┌──

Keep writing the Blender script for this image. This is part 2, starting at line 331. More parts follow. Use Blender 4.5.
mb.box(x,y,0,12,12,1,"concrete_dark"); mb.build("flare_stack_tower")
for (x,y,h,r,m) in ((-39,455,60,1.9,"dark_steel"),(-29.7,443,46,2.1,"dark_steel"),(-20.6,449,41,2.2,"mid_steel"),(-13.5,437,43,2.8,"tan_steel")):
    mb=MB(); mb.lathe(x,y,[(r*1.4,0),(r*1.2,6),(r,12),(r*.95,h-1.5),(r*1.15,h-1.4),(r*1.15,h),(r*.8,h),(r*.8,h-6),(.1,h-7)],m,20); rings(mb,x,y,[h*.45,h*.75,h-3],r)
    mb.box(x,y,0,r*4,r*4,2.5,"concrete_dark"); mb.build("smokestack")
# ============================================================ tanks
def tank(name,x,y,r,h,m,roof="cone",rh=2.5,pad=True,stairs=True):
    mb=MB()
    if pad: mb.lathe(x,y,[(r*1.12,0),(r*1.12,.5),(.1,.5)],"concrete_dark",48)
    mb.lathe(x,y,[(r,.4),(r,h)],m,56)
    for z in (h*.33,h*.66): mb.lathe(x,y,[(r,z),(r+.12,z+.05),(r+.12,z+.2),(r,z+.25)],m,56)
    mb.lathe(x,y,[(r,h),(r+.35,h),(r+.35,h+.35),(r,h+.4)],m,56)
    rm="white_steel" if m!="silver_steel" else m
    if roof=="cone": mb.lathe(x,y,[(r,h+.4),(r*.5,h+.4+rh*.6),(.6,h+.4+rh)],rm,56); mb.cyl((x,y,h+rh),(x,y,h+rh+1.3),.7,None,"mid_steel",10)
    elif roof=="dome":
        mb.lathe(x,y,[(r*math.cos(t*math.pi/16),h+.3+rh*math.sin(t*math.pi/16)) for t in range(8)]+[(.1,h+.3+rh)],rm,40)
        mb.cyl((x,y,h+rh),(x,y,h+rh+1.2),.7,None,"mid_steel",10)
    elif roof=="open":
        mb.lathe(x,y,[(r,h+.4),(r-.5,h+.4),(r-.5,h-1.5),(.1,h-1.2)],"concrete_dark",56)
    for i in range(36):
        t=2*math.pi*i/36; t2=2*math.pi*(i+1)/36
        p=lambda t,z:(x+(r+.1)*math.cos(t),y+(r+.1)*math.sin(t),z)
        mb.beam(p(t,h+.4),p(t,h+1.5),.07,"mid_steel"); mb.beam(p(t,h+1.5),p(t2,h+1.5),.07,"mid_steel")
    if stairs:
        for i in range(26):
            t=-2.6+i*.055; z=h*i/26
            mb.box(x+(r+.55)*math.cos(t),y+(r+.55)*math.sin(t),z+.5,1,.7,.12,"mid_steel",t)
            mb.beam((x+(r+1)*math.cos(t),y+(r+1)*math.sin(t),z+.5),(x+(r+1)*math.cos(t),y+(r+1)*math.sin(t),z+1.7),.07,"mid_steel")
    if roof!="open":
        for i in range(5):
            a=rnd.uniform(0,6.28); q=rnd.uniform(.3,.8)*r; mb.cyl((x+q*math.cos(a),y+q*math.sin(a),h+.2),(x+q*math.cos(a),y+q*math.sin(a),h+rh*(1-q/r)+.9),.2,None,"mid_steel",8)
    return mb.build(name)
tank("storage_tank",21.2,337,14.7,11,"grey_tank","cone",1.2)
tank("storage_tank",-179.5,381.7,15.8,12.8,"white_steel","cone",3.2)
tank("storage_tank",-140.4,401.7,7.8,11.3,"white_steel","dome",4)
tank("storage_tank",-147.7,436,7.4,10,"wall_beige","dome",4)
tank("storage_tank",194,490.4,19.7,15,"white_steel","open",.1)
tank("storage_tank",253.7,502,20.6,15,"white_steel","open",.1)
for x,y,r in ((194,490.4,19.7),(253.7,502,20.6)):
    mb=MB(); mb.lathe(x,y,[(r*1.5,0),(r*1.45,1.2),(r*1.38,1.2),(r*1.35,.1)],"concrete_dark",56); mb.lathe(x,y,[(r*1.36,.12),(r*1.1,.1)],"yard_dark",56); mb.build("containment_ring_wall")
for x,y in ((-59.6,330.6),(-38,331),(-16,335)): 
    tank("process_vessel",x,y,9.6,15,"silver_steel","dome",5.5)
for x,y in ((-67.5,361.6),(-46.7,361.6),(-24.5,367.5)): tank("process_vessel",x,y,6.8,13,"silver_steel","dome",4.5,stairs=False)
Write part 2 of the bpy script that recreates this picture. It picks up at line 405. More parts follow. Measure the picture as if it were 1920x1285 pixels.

└──

What you need to do:
All of the data needs to be reproduced exactly, with no line missing.

Task output:
Keep writing the Blender script for this image. This is part 2, starting at line 331. More parts follow. Use Blender 4.5.
mb.box(x,y,0,12,12,1,"concrete_dark"); mb.build("flare_stack_tower")
for (x,y,h,r,m) in ((-39,455,60,1.9,"dark_steel"),(-29.7,443,46,2.1,"dark_steel"),(-20.6,449,41,2.2,"mid_steel"),(-13.5,437,43,2.8,"tan_steel")):
    mb=MB(); mb.lathe(x,y,[(r*1.4,0),(r*1.2,6),(r,12),(r*.95,h-1.5),(r*1.15,h-1.4),(r*1.15,h),(r*.8,h),(r*.8,h-6),(.1,h-7)],m,20); rings(mb,x,y,[h*.45,h*.75,h-3],r)
    mb.box(x,y,0,r*4,r*4,2.5,"concrete_dark"); mb.build("smokestack")
# ============================================================ tanks
def tank(name,x,y,r,h,m,roof="cone",rh=2.5,pad=True,stairs=True):
    mb=MB()
    if pad: mb.lathe(x,y,[(r*1.12,0),(r*1.12,.5),(.1,.5)],"concrete_dark",48)
    mb.lathe(x,y,[(r,.4),(r,h)],m,56)
    for z in (h*.33,h*.66): mb.lathe(x,y,[(r,z),(r+.12,z+.05),(r+.12,z+.2),(r,z+.25)],m,56)
    mb.lathe(x,y,[(r,h),(r+.35,h),(r+.35,h+.35),(r,h+.4)],m,56)
    rm="white_steel" if m!="silver_steel" else m
    if roof=="cone": mb.lathe(x,y,[(r,h+.4),(r*.5,h+.4+rh*.6),(.6,h+.4+rh)],rm,56); mb.cyl((x,y,h+rh),(x,y,h+rh+1.3),.7,None,"mid_steel",10)
    elif roof=="dome":
        mb.lathe(x,y,[(r*math.cos(t*math.pi/16),h+.3+rh*math.sin(t*math.pi/16)) for t in range(8)]+[(.1,h+.3+rh)],rm,40)
        mb.cyl((x,y,h+rh),(x,y,h+rh+1.2),.7,None,"mid_steel",10)
    elif roof=="open":
        mb.lathe(x,y,[(r,h+.4),(r-.5,h+.4),(r-.5,h-1.5),(.1,h-1.2)],"concrete_dark",56)
    for i in range(36):
        t=2*math.pi*i/36; t2=2*math.pi*(i+1)/36
        p=lambda t,z:(x+(r+.1)*math.cos(t),y+(r+.1)*math.sin(t),z)
        mb.beam(p(t,h+.4),p(t,h+1.5),.07,"mid_steel"); mb.beam(p(t,h+1.5),p(t2,h+1.5),.07,"mid_steel")
    if stairs:
        for i in range(26):
            t=-2.6+i*.055; z=h*i/26
            mb.box(x+(r+.55)*math.cos(t),y+(r+.55)*math.sin(t),z+.5,1,.7,.12,"mid_steel",t)
            mb.beam((x+(r+1)*math.cos(t),y+(r+1)*math.sin(t),z+.5),(x+(r+1)*math.cos(t),y+(r+1)*math.sin(t),z+1.7),.07,"mid_steel")
    if roof!="open":
        for i in range(5):
            a=rnd.uniform(0,6.28); q=rnd.uniform(.3,.8)*r; mb.cyl((x+q*math.cos(a),y+q*math.sin(a),h+.2),(x+q*math.cos(a),y+q*math.sin(a),h+rh*(1-q/r)+.9),.2,None,"mid_steel",8)
    return mb.build(name)
tank("storage_tank",21.2,337,14.7,11,"grey_tank","cone",1.2)
tank("storage_tank",-179.5,381.7,15.8,12.8,"white_steel","cone",3.2)
tank("storage_tank",-140.4,401.7,7.8,11.3,"white_steel","dome",4)
tank("storage_tank",-147.7,436,7.4,10,"wall_beige","dome",4)
tank("storage_tank",194,490.4,19.7,15,"white_steel","open",.1)
tank("storage_tank",253.7,502,20.6,15,"white_steel","open",.1)
for x,y,r in ((194,490.4,19.7),(253.7,502,20.6)):
    mb=MB(); mb.lathe(x,y,[(r*1.5,0),(r*1.45,1.2),(r*1.38,1.2),(r*1.35,.1)],"concrete_dark",56); mb.lathe(x,y,[(r*1.36,.12),(r*1.1,.1)],"yard_dark",56); mb.build("containment_ring_wall")
for x,y in ((-59.6,330.6),(-38,331),(-16,335)): 
    tank("process_vessel",x,y,9.6,15,"silver_steel","dome",5.5)
for x,y in ((-67.5,361.6),(-46.7,361.6),(-24.5,367.5)): tank("process_vessel",x,y,6.8,13,"silver_steel","dome",4.5,stairs=False)
Write part 2 of the bpy script that recreates this picture. It picks up at line 405. More parts follow. Measure the picture as if it were 1920x1285 pixels.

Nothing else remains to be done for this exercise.